Anyway, the point is that I think I’ve been spoilt by the quality of writing in TSW, and now it is really difficult to get excited about any MMO that doesn’t live up to that standard. I’ve come to realise that in an MMO, what I am craving is the experience of being a part of a larger story, where I am discovering my place in it just as much as I am shaping it. I think this is the reason why I haven’t been able to really immerse myself in GW2. The dialogue was absolutely shocking, the personal story was just boring as hell, and other than that there is, as far as I could tell, no overall story that I felt a part of. ArcheAge was pretty bad, too, in terms of writing quality. Plus, the main story ended abruptly and with no sense of having changed anything.

With the vast majority of MMOs these days having virtually identical gameplay experiences – with minor variations in combat and minigame offerings – the defining factor for me, I’ve realised, is the world-building. The lore. The background. The atmosphere. The writing. If the game won’t meet my standards for these, then I’ll either have to turn to sandboxes like EVE, where I write my own story or participate in ones created by others, or literally write my own stories. I need to get back to my WoW fanfic, since it is the closest I’m going to get to that game for the foreseeable future. There is a certain satisfaction to be gained from using your own perspective to flesh out parts of the story that you see major problems with, or felt were entirely neglected.


5 thoughts on “Spoilt by Story?

  1. I’m in the same boat as you are on this. I’m sad that TSW doesn’t get more recognition than it does, because it’s obvious they have professional and top-notch fiction writers on this team. This game always prompts me to scour wikis to learn more about the “lore,” which I’m usually thrilled to realize is often a re-imagining of our own world history. It’s brilliant!

    I’m also in the same boat in GW2 as you. I was a huge supporter of GW2 at launch, but as the living story trundles along, I just can’t get into it or the characters. It all seems almost laughable and over the top drama with seriously cringeworthy dialogue and characterization. There’s really only so much “Oh, JOOORY!” I can handle in an episode before I feel like muting the NPC chatter.

    I was just never able to get into LOTRO’s writing. It was too dull and often humorless to me. And when they did try to be funny, it fell pretty flat, IMHO. And I’m someone who loves Tolkien – The Hobbit and LOTR were my introduction to fantasy as a genre.

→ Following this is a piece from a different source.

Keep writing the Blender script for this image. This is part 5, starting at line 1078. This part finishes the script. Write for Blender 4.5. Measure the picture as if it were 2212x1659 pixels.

    FFXIV has some fairly strong writing to it, if you don’t mind the more archaic language and Japanese humor. It takes some getting used to, but it’s one of the newer games that I find where I really care about what’s happening in the stories and to the NPCs my character associates with. It does a great job of making your character the hero, which is something I find lacking in a lot of MMOs. I won’t say the writing is as strong as TSW, however, but considering it’s been translated over and maintains its Japanese quirkiness, it’s usually a fun and pleasing tale.

    • Yeah I’m really kind of shocked (and not a little bitter) at the fact that Blizzard, who have the resources to attract the best of the best, either haven’t noticed the difference that professional writers can make, or refuse to invest in them for some reason.

      I found that Turbine captured the whole pastoral England atmosphere really well in the Shire, which was a pleasant surprise in an otherwise fairly bleak and dangerous world. My first character was a Dwarf, so I didn’t make it to the Shire until mid-teens, and the change in mood was so great for me that I laughed in delight at some of the dialogue and quests I encountered. But you’re right, outside the Shire the writing is quite stiff and serious, to the point where attempts at humour feel out of place.

      I do love Japanese quirkiness and humour. 🙂

  2. I’d never look down on anyone’s want for a good story, even in a MMORPG, but to me the way these games ought to try and excel isn’t with top notch writing, plots, and cutscenes, but with with worlds that feel more alive and dynamic. That’s easier typed than done, though, and I absolutely applaud games like SWTOR and the TSW who have gone a different path and invested so much in classic story telling.

    That’s just not what I want in my MMO, however,

    • Oh I agree, MMOs shouldn’t try to excel at story at the expense of gameplay and world-building. But when today’s offerings are so alike in their mechanics and approach to engaging the player, I naturally gravitate to the ones that have put in the effort to at least tell a good story, even if the player isn’t the hero as such.

      I see where you’re coming from, but to me a world that feels more alive and dynamic requires top notch writing and plots (cutscenes can be useful but are optional). I fully believe that even a sandbox like EVE needs an overarching story to give context to the player stories. I liken it to the devs being the DM in a tabletop RPG, giving the players options for adventure and shaping the world to reflect player actions (or inactions).

      This is why I hold out so much hope for EQNext and Star Citizen – they come closest in their stated design goals to what I want.

      I can’t remember you talking about your MMO playing in the last few months, what are you into? What keeps you interested in it?

      • I dunno if they really need an overarching story. Ultima Online’s originally was “The gem that the world was bound to was shattered into innumerable shards, creating parallel worlds with unique fates. You live on one of these worlds.” It also lacked any quests, and barely resembled the single-player series which it had spawned from. Still, it was compelling.

        I do agree that in a modern sense, MMOs benefit greatly from quality writing, and writing helps a lot to create a sense of belonging to a world and its unique cultures. I just don’t need overarching plots or contrived ‘you’re the hero’ stories. I prefer a world just detailed enough that I can find anchors, but not so detailed that I feel like someone else is sailing my ship.

        As for my MMO play currently, I am mostly done with the genre. I keep hoping for the same indie spirit that has swept so many other genres to be able to afford the expense of MMOs, but we aren’t quite there yet!